● **TASK STATEMENT**
Gather up the lines that contain "Blender".

Dataset records
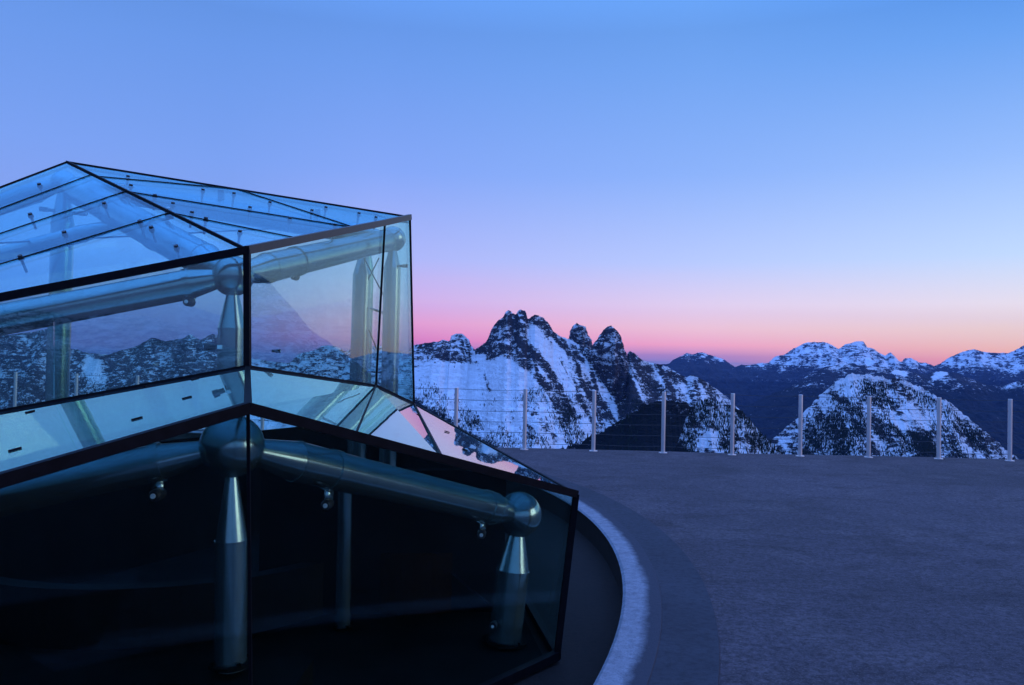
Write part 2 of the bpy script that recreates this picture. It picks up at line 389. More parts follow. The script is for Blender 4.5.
# --- rock towers behind its shoulder
def tower(name, prof, D, label, seed):
    xs = [p[0] for p in prof]; cx = (xs[0] + xs[-1]) / 2
    left = [p for p in prof if p[0] <= cx + 20]
    ytop = min(p[1] for p in prof); ybot = max(prof[0][1], prof[-1][1]) + 22
    k = [p[1] for p in prof].index(ytop)
    Lp = prof[:k + 1]; Rp = prof[k:]
    L = lambda y: np.interp(y, [p[1] for p in Lp][::-1], [p[0] for p in Lp][::-1])
    Rr = lambda y: np.interp(y, [p[1] for p in Rp], [p[0] for p in Rp])
    V = []; n = 72; lv = 90
    for i in range(lv + 1):
        y = ytop + (ybot - ytop) * (i / lv) ** 1.15
        x0, x1 = L(y), Rr(y); c = at((x0 + x1) / 2, y, D); r = (x1 - x0) / 2 / F * D * (1 if i else .2)
        for j in range(n):
            a = 2 * math.pi * j / n; dx, dy = math.cos(a), math.sin(a)
            q = 1 + .45 * fbm(dx * 2 + i * .02, dy * 2, 1.3, 5, seed=seed) * abs(math.sin(a)) + .03 * fbm(dx * 9, i * .35 + dy * 9, 1, 3, seed=seed)
            V.append(c + Vector((dx * r * (1 + .10 * fbm(i * .16, dy * 1.5, 1, 4, seed=seed)), dy * max(r, 12) * .8 * q, 0)))
    V.append(at((L(ytop) + Rr(ytop)) / 2, ytop - .4, D)); tp = len(V) - 1
    fc = [(i * n + j, i * n + (j + 1) % n, (i + 1) * n + (j + 1) % n, (i + 1) * n + j) for i in range(lv) for j in range(n)] + [(tp, (j + 1) % n, j) for j in range(n)]
    o = mesh_obj(name, V, fc, M_tower, smooth=False)
    A = np.array([tuple(v) for v in V]); px, py = proj(A[:, 0], A[:, 1], A[:, 2])
    rk = .80 - .16 * (py < 365) - .05 * np.sin(py * .8 + px * .5)
    a_ = o.data.attributes.new('rock', 'FLOAT', 'POINT'); a_.data.foreach_set('value', rk.astype(np.float32))
    tag(o, label, kind='structure'); return o
tower('rock_tower', [(567, 346), (568.8, 338.7), (570.2, 330.7), (573.2, 325.8), (576.7, 323), (580, 325), (585.8, 326.6), (587.6, 333.6), (591.3, 339.4), (593, 348), (594, 352)], 3150, 'narrow dark rock tower rising behind the snowy shoulder, left of the broad one', 2.2)
tower('rock_tower', [(590, 352), (593.5, 345), (598.6, 338), (603.4, 330), (607.8, 326.5), (611, 325.6), (614, 328), (618, 331.5), (621, 338), (623.4, 346.7), (626, 356), (631, 370), (632, 378)], 2960, 'broad tapering dark rock tower right of the narrow one', 5.1)

# --- dark forested hill in front of the massif
P4 = [(520, 458), (545, 452), (560, 449), (580, 441), (600, 432), (615, 423), (630, 413), (643, 404), (655, 401), (668, 400), (684, 402), (700, 408), (716, 418), (730, 432), (745, 446), (765, 465), (785, 490)]
o4, A4, px4, py4, t4 = mountain('hill', P4, 1600, -700, 900, M_mtn, 1.5, 60, .6, 18, .004, 9.3, lambda px, py, A, nz, tt: .72 + .2 * sm(py, 410, 430), lambda px, py, A, nz, tt: .66 + .9 * sm(abs(tt), .02, .14), 2.4, .8, label='dark wooded hill below the snowy shoulder')
forest('forest', A4, (t4 > -.02) * (t4 < .5) * 1.0, 7000, 5, 11, 'dense dark wood covering the hill below the snowy shoulder', step=75)

P5 = [(664, 480), (672, 456), (680, 436), (686, 418), (692, 407), (700, 400), (708, 399), (716, 401), (724, 402), (731, 406), (740, 409), (750, 419), (758, 430), (768, 439), (778, 449), (790, 462), (805, 482)]
def rock5(px, py, A, nz, tt):
    return .38 + .5 * np.array([fbm((x * .8 - y * .6) * .10, (x * .6 + y * .8) * .05, 1, 5, seed=16.1) for x, y in zip(px, py)]) + .25 * (1 - sm(px, 684, 700))
def wood5(px, py, A, nz, tt):
    return .5 * (1 - sm(px, 682, 700)) + .25 * sm(py, 430, 455)
o5, A5, px5, py5, t5 = mountain('hill', P5, 1350, -620, 800, M_mtn, 1.0, 90, .6, 16, .007, 12.3, rock5, wood5, 1.6, .8, 20, label='snow dusted spur beside the dark wooded hill')
forest('forest', A5, (t5 > -.02) * (t5 < .6) * (py5 < 470) * (1 + 1.5 * (px5 < 696)), 2600, 3, 6, 'conifers on the snow dusted spur beside the dark wooded hill', step=90 + 22)

# --- right middle mountain, wooded and snowy
P3 = [(690, 500), (720, 478), (745, 460), (765, 445), (785, 428), (804, 411), (818, 397), (832, 385), (840, 379), (846, 376), (849, 373.5), (860, 372), (864, 374.5), (870, 373.5), (875, 376.5), (881, 375), (886, 378.5), (897.5, 377.4),
      (906, 380), (916, 384), (932.5, 393.6), (949, 402), (967.5, 416), (986, 432), (1002.6, 446), (1014, 454), (1040, 475), (1070, 500)]
def rock3(px, py, A, nz, tt):
    v = .36 + .12 * sm(py, 380, 440)
    v += .40 * np.array([fbm((x * .82 - y * .57) * .12, (x * .57 + y * .82) * .03, 1, 5, seed=6.1) for x, y in zip(px, py)])
    v += .30 * (1 - sm(seg_dist(px, py, [(868, 392), (890, 408), (915, 432), (930, 450)]), 4, 10))
    v += .25 * (1 - sm(seg_dist(px, py, [(880, 380), (905, 392), (925, 412)]), 1, 5))
    v -= .22 * (1 - sm(seg_dist(px, py, [(850, 380), (856, 392), (880, 400), (900, 420), (920, 436)]), 4, 11))
    v -= .18 * inside(px, py, 905, 392, 965, 425, 8)
    return v
def wood3(px, py, A, nz, tt):
    return .85 * sm(py, 455, 480) + .35 * inside(px, py, 865, 430, 930, 470, 10) + .3 * inside(px, py, 740, 425, 800, 470, 9)
o3, A3, px3, py3, t3 = mountain('mountain', P3, 2500, -900, 1500, M_mtn, 1.5, 120, .6, 34, .0042, 21.3, rock3, wood3, 1.8, .82, 30, 'pyramid shaped wooded mountain dusted with snow, nearest on the right')
d3 = (.5 + .5 * sm(py3, 380, 430) + .9 * (1 - sm(seg_dist(px3, py3, [(868, 392), (890, 408), (915, 432), (930, 450)]), 4, 12))
      - .35 * (1 - sm(seg_dist(px3, py3, [(850, 380), (856, 392), (880, 400)]), 4, 11))) * (t3 > 0) * (py3 < 475)
forest('forest', A3, d3, 14000, 4, 8.5, 'snow dusted conifers dotting the pyramid shaped mountain', step=150)

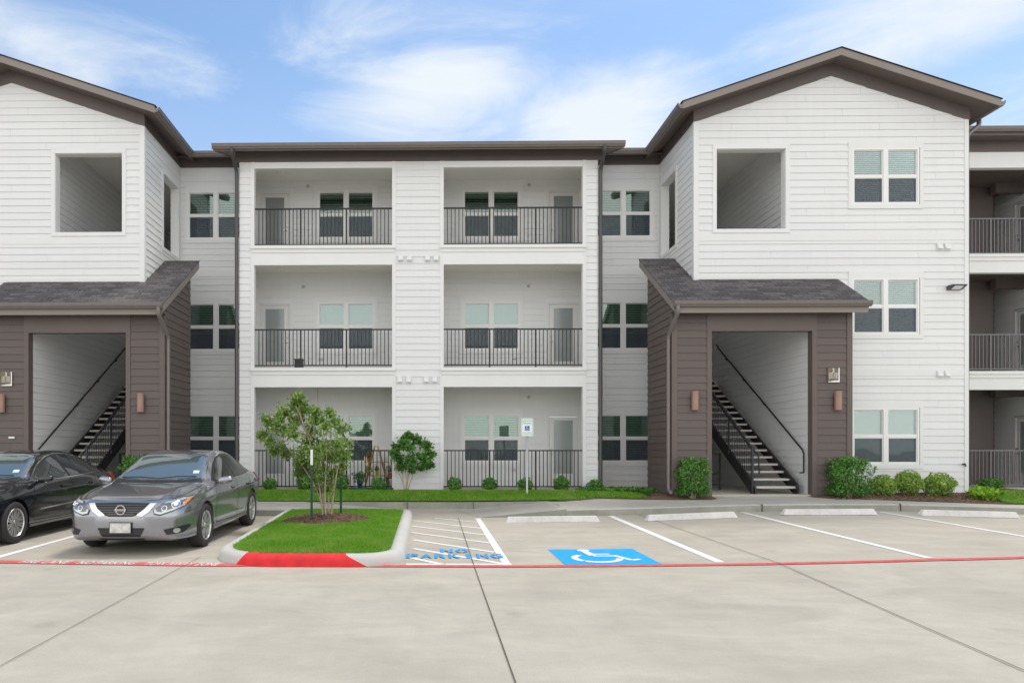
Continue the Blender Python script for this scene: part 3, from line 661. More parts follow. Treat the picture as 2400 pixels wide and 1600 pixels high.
# the porch roofs show their shingles: each has UVs in metres
for s in (-1, 1):
    x0, x1 = 6.11-.11, 10.32+.23; ya, yb = YW, 18.9; y0 = 16.2; zz = lambda y: 5.08+.655*(y-16.25)
    me = bpy.data.meshes.new('porch_roof'); bm = bmesh.new(); uvl = bm.loops.layers.uv.new('UVMap'); k = math.sqrt(1+.655**2)
    pts = [(s*x0, y0), (s*x1, y0), (s*x1, ya), (s*WX0, ya), (s*WX0, yb), (s*x0, yb)]
    for dz, rev in ((0, False), (-.025, True)):
        vsx = [bm.verts.new((p[0], p[1], zz(p[1])+dz)) for p in pts]
        f = bm.faces.new(vsx if (s > 0) != rev else vsx[::-1])
    bm.verts.ensure_lookup_table(); n = len(pts)
    for i in range(n): bm.faces.new((bm.verts[i], bm.verts[(i+1) % n], bm.verts[n+(i+1) % n], bm.verts[n+i]))
    for f in bm.faces:
        for l in f.loops: l[uvl].uv = (l.vert.co.x, l.vert.co.y*k+.03)
    bmesh.ops.recalc_face_normals(bm, faces=bm.faces)
    for v in bm.verts: v.co -= OFF[bld]
    bm.to_mesh(me); bm.free(); me.materials.append(M['shingle']); o = bpy.data.objects.new('porch_roof', me); link(o, bld)
    fl = MB()                                                                # white flashing where the roof meets the wing
    fl.box(*srt(s*WX0, s*(x1-.06)), YW-.035, YW, zz(YW)+.0, zz(YW)+.09)
    fl.build('flashing', M['trim'], bld)
# gutters
gutter([(-5.38, YE-.022, 9.485), (5.38, YE-.022, 9.485)])
for s in (-1, 1):
    xi = s*(WX0-EV); zg = ZE-EV*G-.005
    p = [(xi, YW-RK, zg), (xi, YR-.42, zg), (s*4.7, YR-.42, zg)]
    gutter(p if s > 0 else p[::-1]) if False else gutter(p[::-1] if s > 0 else p)
    xo = s*(WX1+EV); p = [(xo, YW-RK, zg), (xo, YR+6, zg)]; gutter(p if s > 0 else p[::-1])
    p = [(s*(6.11-.11), 16.27, 4.955), (s*(10.32+.25), 16.27, 4.955)]; gutter(p if s > 0 else p[::-1])
# downspouts
def spout(path, m='spout'):
    mb = MB()
    P = [Vector(p) for p in path]
    # round the bends a little
    Q = [P[0]]
    for a, b, c in zip(P, P[1:], P[2:]):
        r = min(.09, (b-a).length*.45, (c-b).length*.45); p0 = b+(a-b).normalized()*r; p1 = b+(c-b).normalized()*r
        for t in (0, .33, .67, 1): Q.append(p0*(1-t)**2+b*2*t*(1-t)+p1*t*t)
    Q.append(P[-1]); mb.tube(Q, .052, 8); return mb.build('downspout', M[m], bld, smooth=True)
for s in (-1, 1):
    x = s*4.86; spout([(x, YE-.08, 9.5), (x, YE-.08, 9.40), (x, YB-.04, 9.08), (x, YB-.04, .62), (x, YB-.2, .56)])
    x = s*6.04; spout([(s*6.09, 16.2, 5.0), (s*6.09, 16.2, 4.82), (x, YP+.08, 4.35), (x, YP+.08, .66), (x, YP-.14, .58)], 'gutter')
    xo = s*(WX1+EV+.06); xw = s*(WX1+.06); spout([(xo, YW+.3, ZE-.15), (xo, YW+.3, ZE-.28), (xw, YW+.12, ZE-.62), (xw, YW+.12, .6)], 'gutter')
# ---- railings
def railing(x0, x1, Y, z, mtl='rail', posts=2, H=1.07, ends=False):
    mb = MB(); zb = z+.075
    mb.box(x0, x1, Y-.022, Y+.022, z+H-.035, z+H); mb.box(x0, x1, Y-.014, Y+.014, zb, zb+.03)
    n = max(2, int(round((x1-x0)/.104))); st = (x1-x0)/n
    for i in range(1, n): x = x0+i*st; mb.box(x-.0105, x+.0105, Y-.0105, Y+.0105, zb+.03, z+H-.035)
    for i in range(1, posts+1): x = x0+(x1-x0)*i/(posts+1); x = x0+round((x-x0)/st)*st; mb.box(x-.02, x+.02, Y-.02, Y+.02, z-.02, z+H-.034)
    return mb.build('railing', M[mtl], bld)
for s in (-1, 1):
    for k in range(3): railing(*srt(s*.69, s*4.39), YB+.07, FL[k]+.0)
# ---- stairs
def stairs(s):
    st = MB(); tr_ = MB(); rl = MB(); hr = MB(); Y0, n, run, rise = 16.95, 18, .281, .1806; zf = .55
    xr, xl = 9.20, 8.18                    # right and left stringer (mirrored by s)
    L_ = n*run
    for x in (xr, xl):
        st.prism([(s*x, Y0-.1, zf), (s*x, Y0+.12, zf), (s*x, Y0+L_, zf+n*rise-.22), (s*x, Y0+L_, zf+n*rise+.05), (s*x, Y0-.02, zf+rise+.08), (s*x, Y0-.1, zf+.12)], (s*.045, 0, 0))
    tr_list = []
    for i in range(n): y = Y0+i*run; z = zf+(i+1)*rise; tr_.box(*srt(s*(xl+.045), s*xr), y, y+.30, z-.05, z)
    # landing
    lan = Coll('landing', M['ceiling']); lan.box(*srt(s*7.0, s*9.40), Y0+L_, 26.5, 3.6, 3.8); lan.cut(); lan.box(*srt(s*7.0, s*9.40), Y0+L_, 26.5, 6.85, 7.05)
    root = st.build('staircase', M['steel'], bld)
    def sub(mb, nm, mt_):
        o = mb.build(nm, M[mt_], bld); o.parent = root; o.location = (0, 0, 0); return o
    sub(tr_, 'tread', 'tread')
    lan.cut()
    sl = rise/run; top = lambda y: zf+rise+(y-Y0)*sl+.92; bot = lambda y: zf+rise+(y-Y0)*sl+.10
    x = xl-.03
    rl.beam((s*x, Y0+.0, top(Y0)), (s*x, Y0+L_-.3, top(Y0+L_-.3)), .042, .042); rl.beam((s*x, Y0, bot(Y0)), (s*x, Y0+L_-.3, bot(Y0+L_-.3)), .03, .03)
    rl.box(*srt(s*x-.024, s*x+.024), Y0-.045, Y0+.003, zf, top(Y0)+.02)
    y = Y0+.1
    while y < Y0+L_-.3: rl.box(s*x-.008, s*x+.008, y-.008, y+.008, bot(y), top(y)); y += .095
    for y in (Y0+1.3, Y0+2.6, Y0+3.9): rl.box(s*x-.02, s*x+.02, y-.02, y+.02, bot(y)-.15, top(y))
    # inner grab rail on the balustrade, turned down at the foot
    g = [(s*(xl+.06), Y0+L_-.5, top(Y0+L_-.5)-.02), (s*(xl+.06), Y0+.35, top(Y0+.35)-.1), (s*(xl+.15), Y0+.05, top(Y0+.05)-.2), (s*(xl+.16), Y0+.02, top(Y0)-.62)]
    rl.tube(g, .02, 8)
    sub(rl, 'stair_railing', 'steel')
    hx = 9.345
    hp = [(s*hx, Y0+L_-.1, top(Y0+L_)+.03), (s*hx, Y0+L_-.35, top(Y0+L_-.3)+.03), (s*hx, Y0-.05, top(Y0-.05)+.0), (s*hx, Y0-.1, top(Y0)-.12), (s*hx, Y0-.1, zf+.52)]
    hr.tube(hp, .021, 8); hr.box(*srt(s*hx, s*(hx-.09)), Y0-.11, Y0-.09, zf+.5, zf+.53)
    for t in (.15, .38, .62, .85): y = Y0+L_*t; hr.beam((s*hx, y, top(y)-.01), (s*(hx+.06), y, top(y)-.07), .02, .02)
    sub(hr, 'handrail', 'steel')
    # guard rail under the flight
    gr = MB()
    for z in (.95, 1.5): gr.box(*srt(s*7.05, s*8.1), 18.6, 18.63, z, z+.035)
    for x in (8.06, 7.05): gr.box(*srt(s*x, s*(x+.04)), 18.595, 18.635, .55, 1.53)
    gr.box(*srt(s*8.06, s*8.10), 18.63, 19.5, 1.5, 1.535); gr.box(*srt(s*8.06, s*8.10), 18.63, 19.5, .95, .985); gr.box(*srt(s*8.06, s*8.1), 19.46, 19.5, .55, 1.53)
    gr.build('guard_rail', M['steel'], bld)
for s in (-1, 1): stairs(s)
fl = Coll('porch_floor', M['walk'])
for s in (-1, 1): fl.box(*srt(s*7.0, s*9.43), YP+.02, 27, .5, .552); fl.cut()
# ---- the block beyond the right wing (balconies with brown rooms)
YQ = 19.6
q = Coll('balcony_band', M['stucco']); qb = Coll('balcony_wall', M['brown']); qs = Coll('siding_wall', M['siding']); qc = Coll('ceiling', M['brown']); qf = Coll('balcony_floor', M['walk'])
X0, X1 = 14.0, 18.24
for k in range(3):
    ztop = (3.30, 6.567, 9.50)[k]; cz = (3.5, 6.75, 9.62)[k]
    qc.box(X0, X1, YQ+.15, 22.4, cz, cz+.05)
    qb.box(X0, 17.55, 21.4, 21.5, FL[k], cz); qb.box(17.55, X1, 22.2, 22.25, FL[k], cz); qb.box(17.53, 17.55, 21.5, 22.2, FL[k], cz); qb.box(17.3, X1, 21.0, 21.2, cz-.28, cz)
    siding(qs, 'x', X1, YQ+.15, 22.2, FL[k], cz, [(20.5, 21.45, FL[k], FL[k]+2.1)], sgn=-1)
    qf.box(X0-.05, X1+.1, YQ+.03, 22.3, FL[k]-.14, FL[k]-.001)
    qb.box(X1+.14, X1+.2, YQ+.15, 22.3, FL[k], cz)  # slab out of view, added to stop light leaking in behind the door
    # side door seen at a slant
    d = door(0, 0, 0, 1); d.rotation_euler = (0, 0, R(-90)); d.location = (X1-.01-OFF[bld].x, 21.44-OFF[bld].y, FL[k]-OFF[bld].z)
    railing(X0, 18.14, YQ+.07, FL[k], 'railg', 3)
    qb.cut(); qc.cut(); qf.cut()
for zt in (3.30, 6.567): q.cut(); q.box(X0, 26, YQ-.03, YQ+.15, zt, zt+.33); q.box(X0, 26, YQ-.06, YQ+.05, zt+.33, zt+.43); q.box(X0, 26, YQ-.09, YQ+.04, zt+.43, zt+.515)
q.cut(); q.box(X0, 26, YQ-.02, YQ+.15, 9.50, 9.94); q.box(18.14, 26, YQ-.025, YQ+.15, .3, 3.3); q.box(18.14, 26, YQ-.025, YQ+.15, 3.8, 6.56); q.box(18.14, 26, YQ-.025, YQ+.15, 7.06, 9.5)
q.cut()
q = MB(); q.box(X0, 26, YQ-.04, YQ+.1, 9.94, 10.24); q.build('frieze_board', M['brown'], bld)
q = MB(); q.box(X0, 26, YQ-.42, YQ, 10.24, 10.26); q.box(X0, 26, YQ-.44, YQ-.42, 10.22, 10.36); q.build('soffit', M['btrim'], bld)
q = MB(); q.prism([(X0, YQ-.5, 10.38), (26, YQ-.5, 10.38), (26, YQ+6, 12.5), (X0, YQ+6, 12.5)], (0, 0, .02)); q.build('roof', M['shingle'], bld)
gutter([(X0, YQ-.44, 10.3), (26, YQ-.44, 10.3)])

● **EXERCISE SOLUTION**
Write part 2 of the bpy script that recreates this picture. It picks up at line 389. More parts follow. The script is for Blender 4.5.
Continue the Blender Python script for this scene: part 3, from line 661. More parts follow. Treat the picture as 2400 pixels wide and 1600 pixels high.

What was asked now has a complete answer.